Paramhansa Yogananda describes in Chapter 14 (An Experience of Cosmic Consciousness) of his life story, "Autobiography of a Yogi," a doorway into this supra-sensory realm of intuition. It is, unsurprisingly, through meditation that this experience can be replicated by anyone willing to pay the price of admission: sincere and sustained effort using specific methods of meditation.

Some many months after having this mind-blowing experience of infinity, Yogananda (PY) took a problem to his guru (who had bestowed upon him that experience). "I want to know, sir -- when shall I find God?" Swami Sri Yuktewar, perhaps smiling, responded, "You have found Him." "O no, sir, I don't think so!"After a brief exchange, in which an incredulous Sri Yukteswar was certain his disciple did not expect to find a man on a throne, he explained:

"Ever-new Joy is God. He is inexhaustible; as you continue your meditations during the years, He will beguile you with an infinite ingenuity." Later, he continues, "After the mind has been cleared by Kriya Yoga of sensory obstacles, meditation furnishes a two-fold proof of God. Ever-new joy is evidence of His existence, convincing to our very atoms. Also, in meditation one finds His instant guidance, His adequate response to every difficulty."  (Autobiography of a Yogi, 1946 edition)
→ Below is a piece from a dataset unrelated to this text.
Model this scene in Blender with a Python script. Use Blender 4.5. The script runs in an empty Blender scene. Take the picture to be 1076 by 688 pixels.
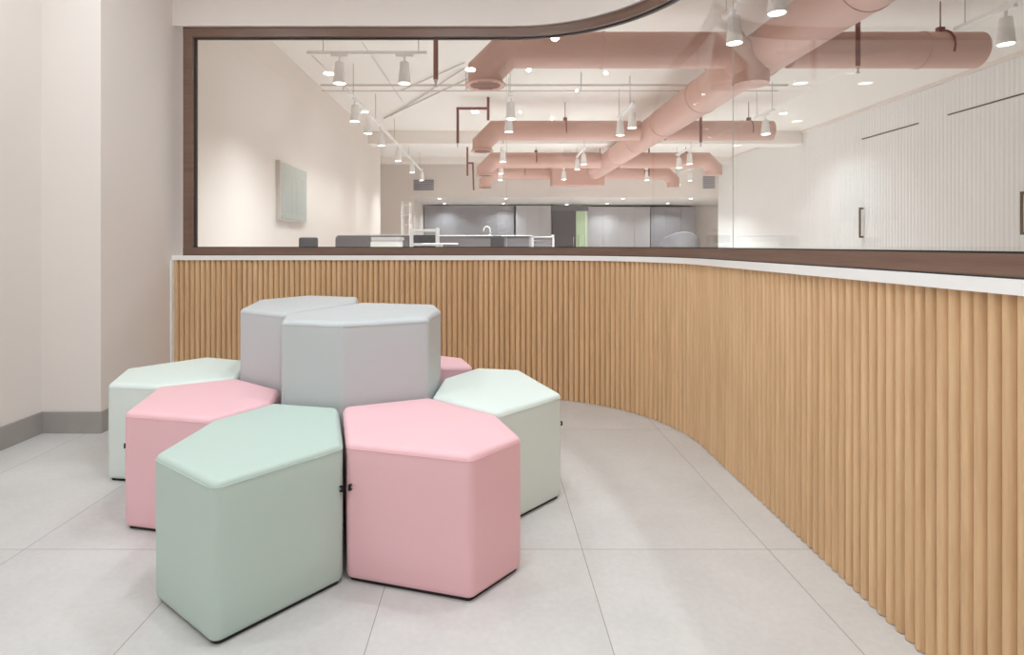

PY effectively introduced, as he put it, a "new dispensation." Truth is one and eternal but its manifold expressions change according to the needs of receptive souls. So the new part is to offer truthseekers to put aside mere belief and rancorous theological debates in return for the direct perception of God in meditation. It is in the universal and nonsectarian experiences of inner peace, joy, and unconditional love (to name three of eight aspects) that God can be experienced.
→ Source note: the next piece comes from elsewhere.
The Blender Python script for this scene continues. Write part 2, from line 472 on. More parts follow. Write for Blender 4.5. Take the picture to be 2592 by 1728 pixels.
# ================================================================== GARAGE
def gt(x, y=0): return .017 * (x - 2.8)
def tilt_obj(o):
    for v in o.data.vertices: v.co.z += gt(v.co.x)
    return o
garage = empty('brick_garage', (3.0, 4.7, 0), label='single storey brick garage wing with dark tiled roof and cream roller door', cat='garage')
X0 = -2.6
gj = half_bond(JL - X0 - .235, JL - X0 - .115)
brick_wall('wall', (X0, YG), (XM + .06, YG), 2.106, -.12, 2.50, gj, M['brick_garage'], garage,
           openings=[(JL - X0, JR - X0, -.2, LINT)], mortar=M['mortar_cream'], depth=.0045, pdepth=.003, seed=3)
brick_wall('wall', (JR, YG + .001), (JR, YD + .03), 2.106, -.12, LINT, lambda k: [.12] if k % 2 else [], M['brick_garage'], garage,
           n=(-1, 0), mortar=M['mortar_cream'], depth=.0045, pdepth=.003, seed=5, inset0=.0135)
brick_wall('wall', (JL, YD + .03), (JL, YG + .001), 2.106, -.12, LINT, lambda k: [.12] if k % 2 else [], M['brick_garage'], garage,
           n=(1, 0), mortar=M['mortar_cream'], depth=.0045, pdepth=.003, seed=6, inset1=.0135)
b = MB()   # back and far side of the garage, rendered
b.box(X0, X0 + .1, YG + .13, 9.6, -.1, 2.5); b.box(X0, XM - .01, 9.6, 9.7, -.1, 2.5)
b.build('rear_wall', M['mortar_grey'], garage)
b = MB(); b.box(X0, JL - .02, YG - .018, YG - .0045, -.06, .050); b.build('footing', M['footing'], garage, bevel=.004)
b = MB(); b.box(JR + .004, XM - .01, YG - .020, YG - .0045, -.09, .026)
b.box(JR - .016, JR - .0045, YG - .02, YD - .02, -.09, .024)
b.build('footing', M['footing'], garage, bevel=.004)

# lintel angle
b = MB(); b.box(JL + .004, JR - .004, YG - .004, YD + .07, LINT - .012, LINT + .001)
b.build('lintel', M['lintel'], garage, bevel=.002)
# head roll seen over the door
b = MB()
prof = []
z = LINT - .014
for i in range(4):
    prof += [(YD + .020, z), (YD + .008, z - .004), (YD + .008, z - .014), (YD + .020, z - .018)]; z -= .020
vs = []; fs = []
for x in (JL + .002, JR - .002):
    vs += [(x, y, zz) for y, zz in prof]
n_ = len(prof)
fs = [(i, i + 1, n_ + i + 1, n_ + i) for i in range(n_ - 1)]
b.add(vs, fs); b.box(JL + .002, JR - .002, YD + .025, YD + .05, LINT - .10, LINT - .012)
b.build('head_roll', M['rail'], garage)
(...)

As a measurable bonus, pleasing to scientists, testing has proven innumerable physical and mental benefits to meditation. These are the "added unto you" of Jesus' famous counsel to "Seek the kingdom of heaven (which is within you) first, and all these things (health, intelligence, creativity, happiness) will be added unto you."
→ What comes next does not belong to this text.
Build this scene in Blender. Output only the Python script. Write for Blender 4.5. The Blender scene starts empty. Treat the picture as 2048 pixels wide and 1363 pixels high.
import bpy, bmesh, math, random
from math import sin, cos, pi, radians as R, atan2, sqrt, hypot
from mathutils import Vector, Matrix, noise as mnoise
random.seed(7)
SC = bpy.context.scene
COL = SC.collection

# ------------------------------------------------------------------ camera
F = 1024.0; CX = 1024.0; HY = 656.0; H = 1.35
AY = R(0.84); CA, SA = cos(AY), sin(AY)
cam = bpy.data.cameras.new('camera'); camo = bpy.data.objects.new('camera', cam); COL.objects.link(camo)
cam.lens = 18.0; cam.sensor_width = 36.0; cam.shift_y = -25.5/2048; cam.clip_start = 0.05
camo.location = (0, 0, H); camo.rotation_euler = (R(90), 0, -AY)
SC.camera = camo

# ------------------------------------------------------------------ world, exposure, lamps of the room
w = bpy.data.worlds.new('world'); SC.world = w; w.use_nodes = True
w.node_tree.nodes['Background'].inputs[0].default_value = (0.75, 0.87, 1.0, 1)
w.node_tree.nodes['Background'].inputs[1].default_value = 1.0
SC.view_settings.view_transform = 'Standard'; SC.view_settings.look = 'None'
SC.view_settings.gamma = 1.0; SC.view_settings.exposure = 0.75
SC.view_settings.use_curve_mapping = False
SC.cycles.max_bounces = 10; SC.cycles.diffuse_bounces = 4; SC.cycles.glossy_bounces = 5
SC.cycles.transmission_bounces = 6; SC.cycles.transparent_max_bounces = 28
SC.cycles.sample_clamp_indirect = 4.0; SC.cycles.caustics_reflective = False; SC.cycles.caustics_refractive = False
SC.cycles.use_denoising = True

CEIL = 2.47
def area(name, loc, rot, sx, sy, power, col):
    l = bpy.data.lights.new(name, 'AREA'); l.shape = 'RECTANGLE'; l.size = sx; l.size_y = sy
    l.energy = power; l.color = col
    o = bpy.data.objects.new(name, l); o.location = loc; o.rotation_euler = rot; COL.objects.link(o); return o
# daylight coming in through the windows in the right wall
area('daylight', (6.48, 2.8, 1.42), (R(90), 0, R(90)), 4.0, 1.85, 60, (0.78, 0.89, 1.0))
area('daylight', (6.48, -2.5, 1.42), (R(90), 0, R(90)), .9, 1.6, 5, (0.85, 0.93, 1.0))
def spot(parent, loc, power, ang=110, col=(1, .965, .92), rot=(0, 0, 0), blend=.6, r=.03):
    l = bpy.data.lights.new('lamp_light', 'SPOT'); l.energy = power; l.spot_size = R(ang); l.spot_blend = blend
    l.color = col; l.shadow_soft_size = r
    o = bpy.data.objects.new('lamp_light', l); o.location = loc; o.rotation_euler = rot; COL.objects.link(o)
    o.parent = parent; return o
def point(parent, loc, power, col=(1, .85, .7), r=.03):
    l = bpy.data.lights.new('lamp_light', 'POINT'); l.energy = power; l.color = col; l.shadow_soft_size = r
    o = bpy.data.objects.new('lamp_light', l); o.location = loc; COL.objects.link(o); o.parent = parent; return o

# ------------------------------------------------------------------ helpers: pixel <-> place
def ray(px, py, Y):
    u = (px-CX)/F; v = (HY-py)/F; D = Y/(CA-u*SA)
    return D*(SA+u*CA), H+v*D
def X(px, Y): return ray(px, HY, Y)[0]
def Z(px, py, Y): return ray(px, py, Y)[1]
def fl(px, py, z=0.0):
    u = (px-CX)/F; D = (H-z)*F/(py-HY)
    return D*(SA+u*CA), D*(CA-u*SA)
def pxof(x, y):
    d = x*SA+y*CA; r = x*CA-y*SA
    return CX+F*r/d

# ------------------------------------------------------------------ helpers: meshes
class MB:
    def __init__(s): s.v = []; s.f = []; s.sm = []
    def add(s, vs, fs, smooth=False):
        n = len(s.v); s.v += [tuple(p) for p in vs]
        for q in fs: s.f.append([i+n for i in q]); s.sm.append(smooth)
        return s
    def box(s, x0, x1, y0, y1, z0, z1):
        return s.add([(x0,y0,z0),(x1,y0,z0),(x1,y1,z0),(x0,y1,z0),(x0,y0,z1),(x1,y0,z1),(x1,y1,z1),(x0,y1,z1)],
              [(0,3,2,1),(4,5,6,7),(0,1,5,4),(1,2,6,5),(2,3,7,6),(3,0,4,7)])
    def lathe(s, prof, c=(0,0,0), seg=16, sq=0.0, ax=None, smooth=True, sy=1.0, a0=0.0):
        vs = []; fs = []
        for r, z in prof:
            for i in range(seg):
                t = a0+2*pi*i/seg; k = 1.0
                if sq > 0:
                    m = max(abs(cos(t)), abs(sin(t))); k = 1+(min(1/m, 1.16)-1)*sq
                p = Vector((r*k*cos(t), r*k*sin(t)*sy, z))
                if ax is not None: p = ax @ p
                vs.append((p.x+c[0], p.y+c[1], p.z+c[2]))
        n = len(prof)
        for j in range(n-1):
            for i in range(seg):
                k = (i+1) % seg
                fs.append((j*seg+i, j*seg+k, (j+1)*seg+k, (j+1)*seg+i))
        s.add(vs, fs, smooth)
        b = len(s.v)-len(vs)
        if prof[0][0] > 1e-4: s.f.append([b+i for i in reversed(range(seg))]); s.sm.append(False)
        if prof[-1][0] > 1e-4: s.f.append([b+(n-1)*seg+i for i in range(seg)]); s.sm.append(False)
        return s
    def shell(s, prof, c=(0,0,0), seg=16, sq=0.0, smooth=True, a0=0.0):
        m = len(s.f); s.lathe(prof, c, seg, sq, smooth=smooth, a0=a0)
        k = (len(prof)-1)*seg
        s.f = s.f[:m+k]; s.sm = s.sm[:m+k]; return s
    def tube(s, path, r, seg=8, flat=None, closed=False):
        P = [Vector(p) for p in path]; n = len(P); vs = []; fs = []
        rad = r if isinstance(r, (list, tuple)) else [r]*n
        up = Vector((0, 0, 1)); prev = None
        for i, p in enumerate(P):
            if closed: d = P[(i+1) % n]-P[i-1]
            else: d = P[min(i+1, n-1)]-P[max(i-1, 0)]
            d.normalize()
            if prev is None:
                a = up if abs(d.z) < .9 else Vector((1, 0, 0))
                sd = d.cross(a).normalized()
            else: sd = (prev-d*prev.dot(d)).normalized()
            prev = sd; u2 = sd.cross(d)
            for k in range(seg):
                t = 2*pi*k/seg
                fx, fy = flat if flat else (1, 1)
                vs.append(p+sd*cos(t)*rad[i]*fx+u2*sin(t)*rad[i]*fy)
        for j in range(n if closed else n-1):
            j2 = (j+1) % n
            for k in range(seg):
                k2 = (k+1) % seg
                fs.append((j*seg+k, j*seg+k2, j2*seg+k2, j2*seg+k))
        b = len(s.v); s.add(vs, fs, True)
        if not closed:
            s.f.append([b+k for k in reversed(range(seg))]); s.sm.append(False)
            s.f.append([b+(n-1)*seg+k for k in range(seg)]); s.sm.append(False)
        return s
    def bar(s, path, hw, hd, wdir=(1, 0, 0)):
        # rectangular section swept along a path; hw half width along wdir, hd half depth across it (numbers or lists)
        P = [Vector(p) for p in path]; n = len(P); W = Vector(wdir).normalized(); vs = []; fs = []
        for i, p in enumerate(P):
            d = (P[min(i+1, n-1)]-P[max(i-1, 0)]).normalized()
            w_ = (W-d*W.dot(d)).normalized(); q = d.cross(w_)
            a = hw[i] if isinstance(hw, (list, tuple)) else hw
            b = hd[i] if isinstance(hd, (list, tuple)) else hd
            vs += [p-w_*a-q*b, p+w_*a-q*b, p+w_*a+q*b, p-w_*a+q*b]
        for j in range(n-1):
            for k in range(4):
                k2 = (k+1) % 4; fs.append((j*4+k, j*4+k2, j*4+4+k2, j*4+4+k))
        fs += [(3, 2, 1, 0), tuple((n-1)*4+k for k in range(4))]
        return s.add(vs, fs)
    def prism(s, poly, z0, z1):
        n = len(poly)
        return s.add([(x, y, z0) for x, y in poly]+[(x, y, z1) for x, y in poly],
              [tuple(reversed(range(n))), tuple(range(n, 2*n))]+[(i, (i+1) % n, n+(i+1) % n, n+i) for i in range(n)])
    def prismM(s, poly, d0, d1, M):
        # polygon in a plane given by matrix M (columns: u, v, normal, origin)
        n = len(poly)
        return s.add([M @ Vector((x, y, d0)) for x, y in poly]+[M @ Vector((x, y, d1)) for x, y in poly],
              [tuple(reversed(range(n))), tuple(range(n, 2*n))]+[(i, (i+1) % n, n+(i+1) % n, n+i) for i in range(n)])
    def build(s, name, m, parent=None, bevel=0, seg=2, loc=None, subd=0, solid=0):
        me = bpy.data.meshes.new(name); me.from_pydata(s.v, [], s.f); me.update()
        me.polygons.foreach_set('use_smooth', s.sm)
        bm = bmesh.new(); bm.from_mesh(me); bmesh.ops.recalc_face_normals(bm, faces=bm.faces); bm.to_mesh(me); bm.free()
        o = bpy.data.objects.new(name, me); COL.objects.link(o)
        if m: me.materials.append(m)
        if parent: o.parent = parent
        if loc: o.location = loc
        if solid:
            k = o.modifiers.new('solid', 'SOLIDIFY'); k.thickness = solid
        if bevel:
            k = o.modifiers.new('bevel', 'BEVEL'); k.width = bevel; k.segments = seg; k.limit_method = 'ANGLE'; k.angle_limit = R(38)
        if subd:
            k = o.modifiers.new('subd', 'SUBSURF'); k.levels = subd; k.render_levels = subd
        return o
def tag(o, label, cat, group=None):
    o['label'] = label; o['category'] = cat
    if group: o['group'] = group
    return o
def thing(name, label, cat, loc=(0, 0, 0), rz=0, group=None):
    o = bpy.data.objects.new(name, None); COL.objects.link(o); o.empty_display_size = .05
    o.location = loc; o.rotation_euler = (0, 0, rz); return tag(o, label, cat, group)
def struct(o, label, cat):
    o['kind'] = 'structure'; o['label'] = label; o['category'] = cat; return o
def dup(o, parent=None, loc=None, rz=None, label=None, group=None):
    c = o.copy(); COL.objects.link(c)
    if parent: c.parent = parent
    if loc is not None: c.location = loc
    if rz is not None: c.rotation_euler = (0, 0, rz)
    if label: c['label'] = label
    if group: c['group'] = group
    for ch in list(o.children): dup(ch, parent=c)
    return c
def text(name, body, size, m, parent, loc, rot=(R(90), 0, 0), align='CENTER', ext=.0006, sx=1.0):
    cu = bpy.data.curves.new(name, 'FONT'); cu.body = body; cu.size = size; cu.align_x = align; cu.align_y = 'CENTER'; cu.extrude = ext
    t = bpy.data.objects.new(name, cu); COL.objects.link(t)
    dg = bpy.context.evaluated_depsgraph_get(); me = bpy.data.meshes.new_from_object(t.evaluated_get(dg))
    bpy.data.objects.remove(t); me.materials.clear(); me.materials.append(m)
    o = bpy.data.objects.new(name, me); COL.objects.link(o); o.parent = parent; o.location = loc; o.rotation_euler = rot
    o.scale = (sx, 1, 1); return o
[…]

Sticking a bit with Jesus Christ, since "sufficient unto the day" are the needs thereof, the meditator need not focus unduly with the cosmic consciousness experience described by PY and the goal of the soul's journey toward Self-realization. For the "infinite (and beguiling) ingenuity of God is sufficient unto the daily meditation practice to push us along our journey to that end which, were it to be bestowed prematurely, would "fry our brains!" as intimated elsewhere in PY's autobiography.

Thus is released for millions the tension between the rational mind and the intuitive soul. This is the new dispensation and the glad tidings, the good news that PY has brought to the world. Satisfaction, convincing to our very atoms and to our thirsty hearts, and lasting, bestowed without condition of belief or affiliation, can heal the wounds of divisive sectarianism and the war between science and religion, atheists and believers.